If a site has a fractional T1 or a lesser link, the site is not automatically disqualified for MBONE enjoyment. One of the most frequent questions that comes up is related to the new popularity of ISDN links, which offer a good price/bandwidth ratio. Can a site take advantage of its ISDN link for participating in MBONE events? The answer is yes, under certain conditions.

The first condition, one we already discussed, is that you, your feed, and the people you feed need to support pruning. Because the MBONE is designed to operate at a maximum 500 Kbps, receiving all the MBONE traffic would prevent you from being able to participate in a single session.

Someone with an ISDN link could receive an MBONE event if the total bandwidth of the event is lower than that of the ISDN link. Given the numbers presented earlier, you can easily imagine that events that match this criteria are not too numerous.

One trick is to watch part of an event. Some events are created as many separate events, one for video, one for audio, and one for the whiteboard. You can select video only, sound only, or both video and sound. In many cases, however, the priority of the MBONE traffic gives you good sound but problematic video. The shortcoming is in the design of the multicast routing software. The various kinds of MBONE traffic are categorized and given different priorities. Audio data has the highest priority because it is the most important. It is very difficult to follow a speech if you receive only 60 percent (for example) of the data due to packet loss. The whiteboard has a medium priority and video a low priority.

If your site is linked to the outside world via an ISDN link, which is the link through which all your users access FTP, e-mail, news, and so on, than you should forget about watching the MBONE via that link. A big FTP transfer or a user downloading a Web page can easily disrupt the MBONE events you are watching.

However, sites with a low bandwidth link to the outside world are far from being prevented from taking advantage of these tools and the remote conferences. It is possible to create a session that uses lower-quality video and audio. The result still will be enjoyable, and you will be able to get the information.

It is also perfectly feasible to use the MBONE internally. Imagine a company that installs MBONE tools on all the machines so that employees can use them on the internal network.

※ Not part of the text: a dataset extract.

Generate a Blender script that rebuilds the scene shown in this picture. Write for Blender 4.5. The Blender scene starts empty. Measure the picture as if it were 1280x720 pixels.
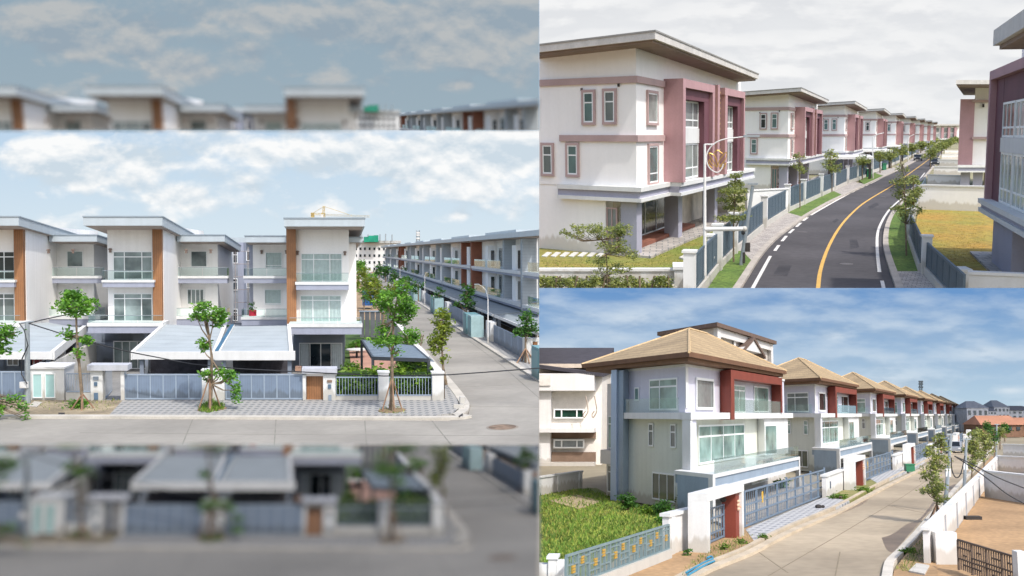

Users could remotely talk to colleagues four floors below without having to leave the office and miss an important phone call. The company could also pipe a satellite feed into the local MBONE so that everyone receives a special event without having to gather in a huge room equipped with a giant screen TV. Applications of the MBONE, local or global, are very easy to find.

A site with an ISDN link could free the link from time to time to receive a special conference from the larger MBONE. This solution may seem a bit impractical, but it is a small sacrifice to make when the executive staff wants to use the MBONE to inform employees of a new policy. You also can arrange for your network provider to send you a maximum amount of MBONE data so that regular traffic never falls victim to a flood from the MBONE and the amount of MBONE traffic you receive never exceeds the capacity of your link, which would create problems in all the MBONE media you receive.